SHORT PROBLEM: Seek out every line containing the word "part", and copy each.

Dataset rows:
==*==

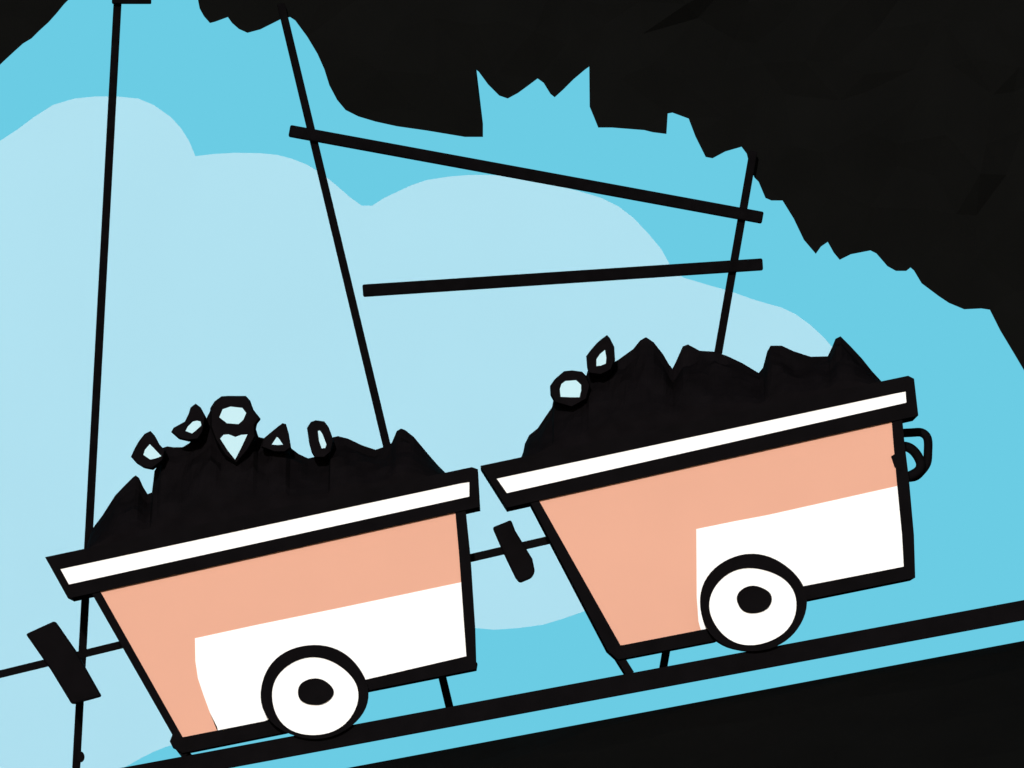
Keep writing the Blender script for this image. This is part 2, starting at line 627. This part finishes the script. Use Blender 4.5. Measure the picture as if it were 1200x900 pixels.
def heap(label, sil, r0, r1):
    """coal filling the cart: ridge follows the drawn outline, sides fall to the rim"""
    YR = .4
    xs = sorted(set([p[0] for p in sil] + [sil[0][0] + (sil[-1][0] - sil[0][0]) * i / 60 for i in range(61)]))
    rows = [(.035, .30), (.07, .42), (.13, .58), (.20, .72), (.28, .86), (.35, .93), (.40, 1.0), (.46, .92), (.54, .78), (.62, .62), (.70, .46), (.765, .30)]
    bm = bmesh.new()
    G = []
    for y, fz in rows:
        row = []
        for i, x in enumerate(xs):
            top = P(x, interp(sil, x), YR)
            base = P(x, r0[1] + (r1[1] - r0[1]) * (x - r0[0]) / (r1[0] - r0[0]), YR).z
            k = fz
            if fz < 1:
                k = fz * (1 - .26 * abs(noise.noise((x * .022, y * 5, 2.2))) - .10 * abs(noise.noise((x * .05, y * 11, 7))))
            row.append(bm.verts.new((top.x, y, base + max(.0, top.z - base) * k)))
        G.append(row)
    low = []
    for y in (rows[0][0], rows[-1][0]):
        low.append([bm.verts.new((v.co.x, y, P(0, r0[1] + (r1[1] - r0[1]) * (x - r0[0]) / (r1[0] - r0[0]), YR).z - .09)) for v, x in zip(G[0], xs)])
    allr = [low[0]] + G + [low[1]]
    m = len(xs)
    for a, b in zip(allr, allr[1:]):
        for j in range(m - 1):
            bm.faces.new((a[j], a[j + 1], b[j + 1], b[j]))
    for j in range(m - 1):
        bm.faces.new((low[1][j], low[1][j + 1], low[0][j + 1], low[0][j]))
    bm.faces.new([r[0] for r in allr])
    bm.faces.new([r[-1] for r in reversed(allr)])
    o = link('coal_heap', bm, M_COAL)
    tag(o, label, 'coal heap', 'heaps of coal in the carts', 'stuff')


S1 = [(99, 652), (104, 632), (108, 620), (120, 604), (135, 580.5), (146, 569), (155, 560), (159, 557), (163, 560), (168, 571), (173, 579), (178, 577),
      (181, 552), (186, 543), (190, 525), (196, 523), (203, 524), (214, 524), (222, 519), (232, 505), (242, 490), (248, 478), (260, 500), (290, 500), (298, 497), (303, 512), (315, 515), (328, 503),
      (336, 505), (341, 525), (350, 532), (361, 537), (386, 532), (388, 513), (396, 511), (408, 514), (425, 522), (440, 527), (452, 523), (459, 519), (462, 512),
      (465, 505), (470, 502), (475, 504), (485, 512), (500, 530), (513, 545), (524, 556)]
S2 = [(610, 538), (613, 530), (615, 520), (620, 510), (630, 502), (640, 487), (647, 477), (649, 465), (660, 460), (680, 452), (687, 440), (690, 430), (712, 428),
      (724, 422), (733, 415.5), (742, 409), (750, 399), (757, 395), (766, 401), (777, 415), (784, 427), (788, 432), (792, 424), (800, 406), (806, 403.5), (820, 411),
      (837, 412), (852, 417), (870, 425.5), (889, 437), (894, 431), (899, 412), (903, 405), (916, 405), (930, 411.5), (950, 418), (970, 417.5),
      (975, 407), (979, 397), (985, 394), (997, 406), (1010, 420), (1022, 435), (1034, 448)]
heap('black coal heaped in the lower cart', S1, (71, 662), (550, 560))
heap('black coal heaped in the upper cart, with sharp peaks', S2, (582, 556), (1061, 454))


def lump(label, outline, highlight_facets, y0=.09, y1=.42):
    cx = sum(p[0] for p in outline) / len(outline)
    cy = sum(p[1] for p in outline) / len(outline)
    r = empty('coal_lump', P(cx, max(p[1] for p in outline), (y0 + y1) / 2), label, 'coal lump', 'separate coal lumps with pale faces')
    bm = bmesh.new()
    n = len(outline)
    yf, yb = y0, y1
    lay = []
    for y, k in ((yf, .93), (yf + .05, 1.0), (yb - .1, .97), (yb, .6)):
        lay.append([bm.verts.new((q.x, y, q.z)) for q in [P(cx + (x - cx) * k, cy + (yy - cy) * k, y0) for x, yy in outline]])
    for a, b in zip(lay, lay[1:]):
        for i in range(n):
            bm.faces.new((a[i], a[(i + 1) % n], b[(i + 1) % n], b[i]))
    fs = [bm.faces.new(lay[0]), bm.faces.new(list(reversed(lay[-1])))]
    bmesh.ops.triangulate(bm, faces=fs)
    link('lump_body', bm, M_COAL, r)
    for fc in highlight_facets:
        bm = bmesh.new()
        prism(bm, fc, y0 - .004, y0 + .012)
        link('highlight_facet', bm, M_HIGHLIGHT, r)  # highlight on the black coal, set in as a pale blue piece


lump('pointed coal lump with one pale face, lowest of the three on the heap\'s left slope',
     [(176, 504.5), (181, 510), (187, 521), (194, 528), (191, 540), (178, 550), (168, 548), (160, 543), (153, 535), (157, 526), (162, 517), (169, 508)],
     [[(175.5, 520.5), (180, 525), (189, 534.5), (183, 537), (176, 538.5), (168, 533), (170, 527)]])
lump('tilted coal lump with a long pale face, just left of the gem-shaped one',
     [(229, 472.5), (235, 477), (241, 488), (238, 506), (232, 515), (220, 516.5), (209, 514), (200, 506), (203, 501), (216, 494), (221, 484), (223, 477)],
     [[(231, 493), (235, 494), (236, 498.5), (230, 504), (225, 508), (217.5, 505), (220, 500), (226, 494)]])
lump('gem-shaped coal lump crowning the heap, with two pale faces',
     [(259, 464), (266, 463.5), (288, 463.5), (293, 469), (297, 480), (305, 490), (299, 498), (300, 512), (290, 530), (277, 545), (264, 536), (252, 516), (246, 500), (246, 478), (251, 470)],
     [[(261, 479.5), (270, 476.5), (284, 478), (288.5, 484), (285, 492), (279.5, 497), (266, 496), (257, 489)],
      [(258, 514), (262, 509.5), (268, 509), (276, 512), (283, 509.5), (290, 509), (283, 524), (275.5, 538.5), (267, 528)]])
lump('little triangular coal lump between the gem-shaped and the oval one',
     [(326, 499), (331, 495.5), (335, 496.5), (338, 507), (341, 525), (334, 530), (322, 530), (306, 524), (308, 514), (315, 508)],
     [[(324.5, 512), (327, 514), (331.5, 521), (325, 521.5), (318.5, 521)]])
lump('oval upright coal lump with a narrow pale face near the leaning post',
     [(359.5, 501), (364, 494), (370, 492), (380, 493.5), (385, 500), (388, 508), (391, 517), (388, 530), (380, 537), (369, 537), (365, 530), (362, 519)],
     [[(372.5, 505), (375, 504.5), (378, 509), (382.5, 521), (381, 525), (377, 525.5), (374, 517)]])
lump('rounded coal lump with a wide pale face low on the upper cart\'s heap',
     [(644.5, 452), (650, 444), (661, 434.5), (670, 433.5), (682, 435), (688, 441), (692, 452), (688, 468), (670, 478), (650, 472), (645, 463)],
     [[(656, 456), (658, 450), (662.5, 446.5), (675, 445.5), (681, 451), (681, 458), (679, 465.5), (668, 465.5), (657, 465)]])
lump('narrow upright coal lump with a slim pale face on the upper cart\'s heap',
     [(687, 417), (692, 410), (700, 401), (706, 396), (711.5, 392), (715, 396), (720, 406), (721, 422), (716, 434), (704, 440), (690, 438), (688, 430)],
     [[(709, 410), (710.5, 419), (710, 426), (704, 428.5), (699, 429), (699, 421), (703, 415)]])
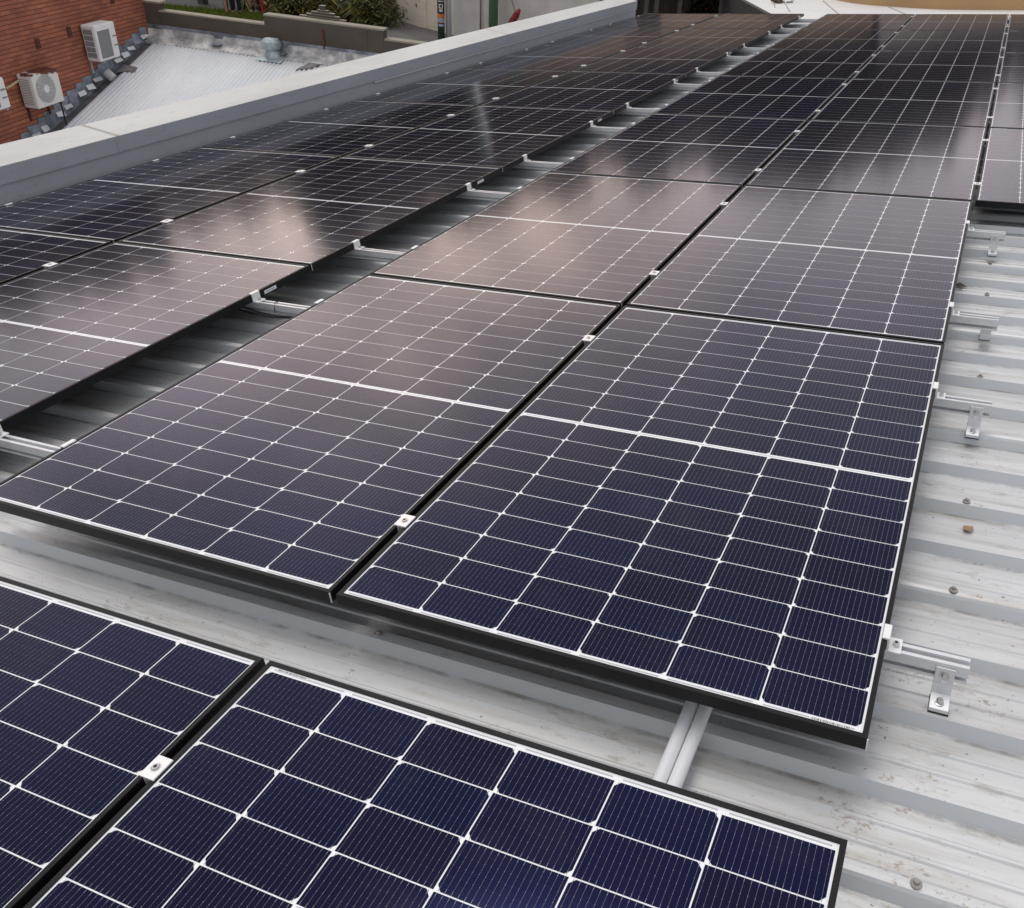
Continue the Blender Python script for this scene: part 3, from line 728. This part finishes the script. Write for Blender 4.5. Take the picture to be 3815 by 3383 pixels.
for x0, x1, y0, y1 in ((3.52, 3.86, -.62, -.02), ):
    pts = [(3.45, -.62), (3.70, -.50), (3.92, -.25), (3.90, -.06), (3.62, -.06), (3.60, -.3)]
    b.face([(x, y, rz(y) + .024) for x, y in pts]); b.face([(x, y, rz(y) + .010) for x, y in reversed(pts)])
b.build('roof_patch', M_PATCH, lt)
b = MB(); pts = [(.10, -1.25), (.42, -1.30), (.46, -1.48), (.26, -1.50), (.10, -1.62)]
b.face([(x, y, rz(y) + .024) for x, y in pts]); b.build('dark_sealant', M_PATCH, lt)
b = MB(); b.box(.2, 8.2, -8.2, -.1, -6.4, -5.4); b.build('wall', M_CONC, lt)
vt = MB(); vt.tube([(.10, -1.86, -3.22), (.22, -1.86, -3.32)], .085, 16); o = vt.build('vent_cowl', M_CAP, M=WALL, smooth=False); tag(o, 'round pale vent cowl below the clean air conditioner', 'vent')

# turbine ventilator
Mx = WALL @ Matrix.Translation((2.80, -.18, rz(-.18)))
t = thing('roof_ventilator', Mx, 'round grey turbine ventilator on the corrugated roof by the concrete wall', 'ventilator')
b = MB(); R1 = Matrix.Rotation(math.atan(SL), 4, 'X')
b.box(-.27, .27, -.26, .16, .016, .026, 0, R1); b.build('base_flashing', M_GALV, t)
b = MB(); b.lathe([(.17, -.02), (.165, .05), (.14, .10), (.135, .14)], (0, 0, 0), 20); b.build('neck', M_GALV, t, smooth=True)
b = MB()
nf = 22
for k in range(nf):
    a0 = 2 * PI * k / nf; pr = [(.135, .13), (.195, .18), (.215, .235), (.20, .30), (.145, .355), (.03, .375)]
    for (r0, z0), (r1, z1) in zip(pr, pr[1:]):
        def P_(r, a, z): return (r * math.cos(a), r * math.sin(a), z)
        a1 = a0 + 2 * PI / nf * 1.05
        b.face([P_(r0 * 1.03, a0 + z0 * 1.2, z0), P_(r0 * .95, a1 + z0 * 1.2, z0), P_(r1 * .95, a1 + z1 * 1.2, z1), P_(r1 * 1.03, a0 + z1 * 1.2, z1)])
b.lathe([(.12, .13), (.18, .18), (.198, .235), (.185, .30), (.13, .348), (.02, .37)], (0, 0, 0), 20)
b.build('turbine_head', M_GALV, t)

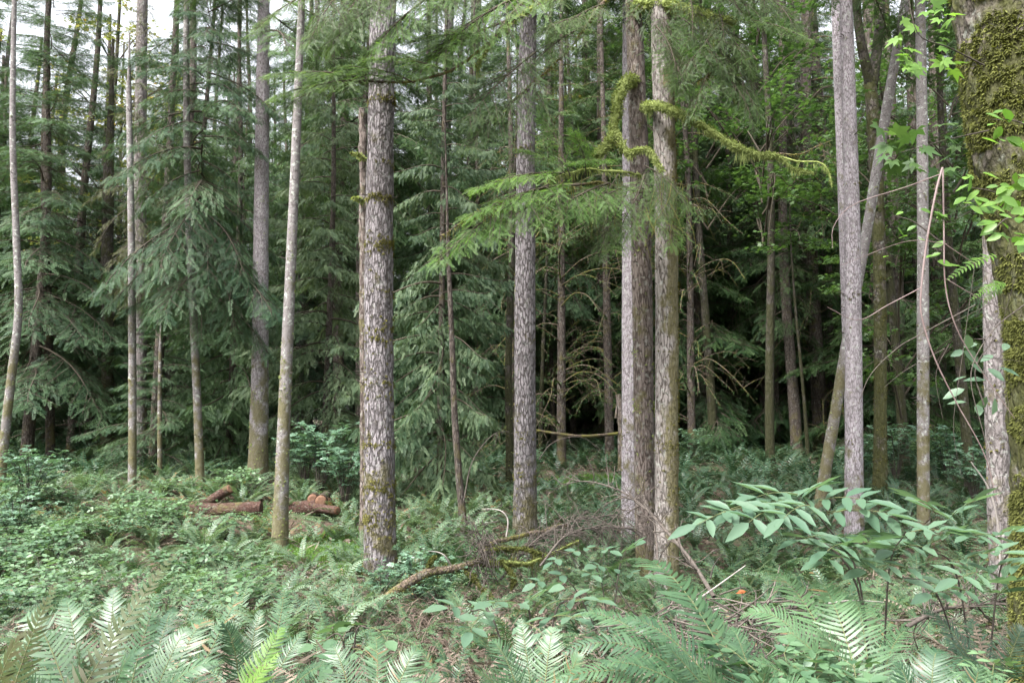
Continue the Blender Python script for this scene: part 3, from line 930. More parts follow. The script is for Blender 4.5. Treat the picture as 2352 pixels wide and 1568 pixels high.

==*==

WRITTEN RESPONSE:
Keep writing the Blender script for this image. This is part 2, starting at line 627. This part finishes the script. Use Blender 4.5. Measure the picture as if it were 1200x900 pixels.
Continue the Blender Python script for this scene: part 3, from line 728. This part finishes the script. Write for Blender 4.5. Take the picture to be 3815 by 3383 pixels.
Continue the Blender Python script for this scene: part 3, from line 930. More parts follow. The script is for Blender 4.5. Treat the picture as 2352 pixels wide and 1568 pixels high.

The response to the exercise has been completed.